Performance investigation of ecoconcrete with recycled aggregates enhanced by nanoparticles

Abstract

In the context of sustainable development and the urgent need to reduce the environmental footprint of the construction industry, the reuse of recycled concrete waste in mortar formulations has emerged as a promising strategy. However, the incorporation of such waste materials typically leads to diminished mechanical performance, primarily due to the reduced chemical activity of the recycled aggregates. To address this drawback, nanoparticles have gained attention as functional additives capable of restoring or even enhancing the structural integrity of cement-based composites. This preliminary study investigates the effect of two types of nanoparticles, Nano-Silica Powder and Multi-Walled Carbon Nanotubes on the mechanical properties of mortars incorporating recycled concrete waste at two different dosages. The prepared specimens were subjected to standardized compressive strength and flexural tensile strength tests to evaluate the reinforcing effects and variability induced by these nanomaterials. Experimental results demonstrated a significant improvement in compressive strength, particularly in mixtures containing nano-silica, which can be attributed to its pozzolanic activity, filler effect, and refinement of the pore structure. In contrast, flexural strength results exhibited considerable variability, likely stemming from challenges in achieving homogeneous nanoparticle dispersion and the complex interactions between nanoparticles and the cementitious matrix.
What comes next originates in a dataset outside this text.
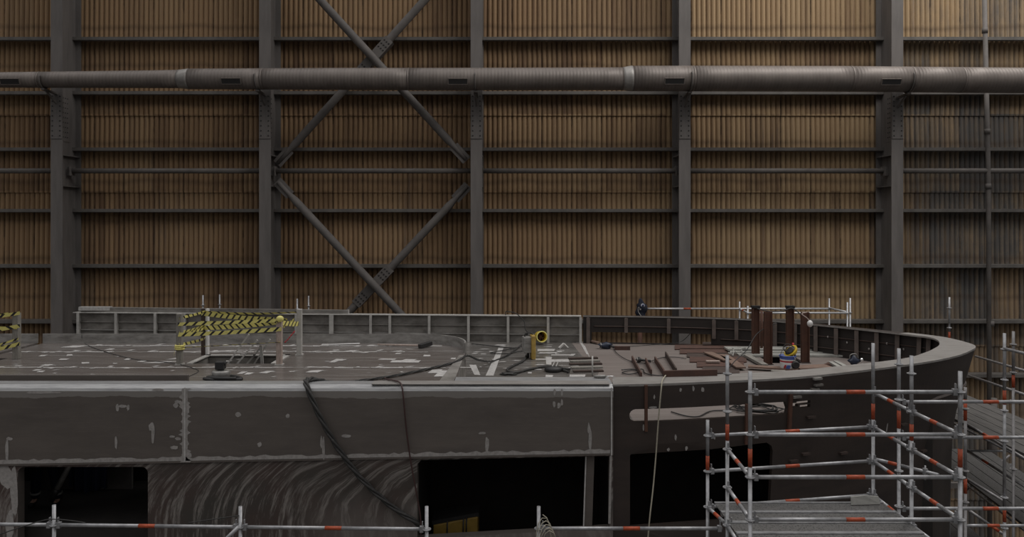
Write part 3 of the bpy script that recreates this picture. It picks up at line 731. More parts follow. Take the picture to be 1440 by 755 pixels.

Beyond their physical and chemical contributions, nanoparticles exhibit behaviors that stem from quantum-scale phenomena, including quantum confinement, surface energy effects, and tunneling. These characteristics, while not yet fully understood in the context of cementitious materials, are believed to play a role in modifying the hydration kinetics and bonding mechanisms at the nanoscale. Such effects open new avenues for manipulating material behavior at a fundamental level. The findings of this study suggest that nanoparticles can act as effective reinforcement agents in ecoconcrete, providing a pathway to partially or fully recover the mechanical properties lost due to the use of recycled components. This work provides a foundational basis for future research that aims to leverage nanotechnology and, potentially, quantum-scale interactions to engineer sustainable and high-performance construction materials.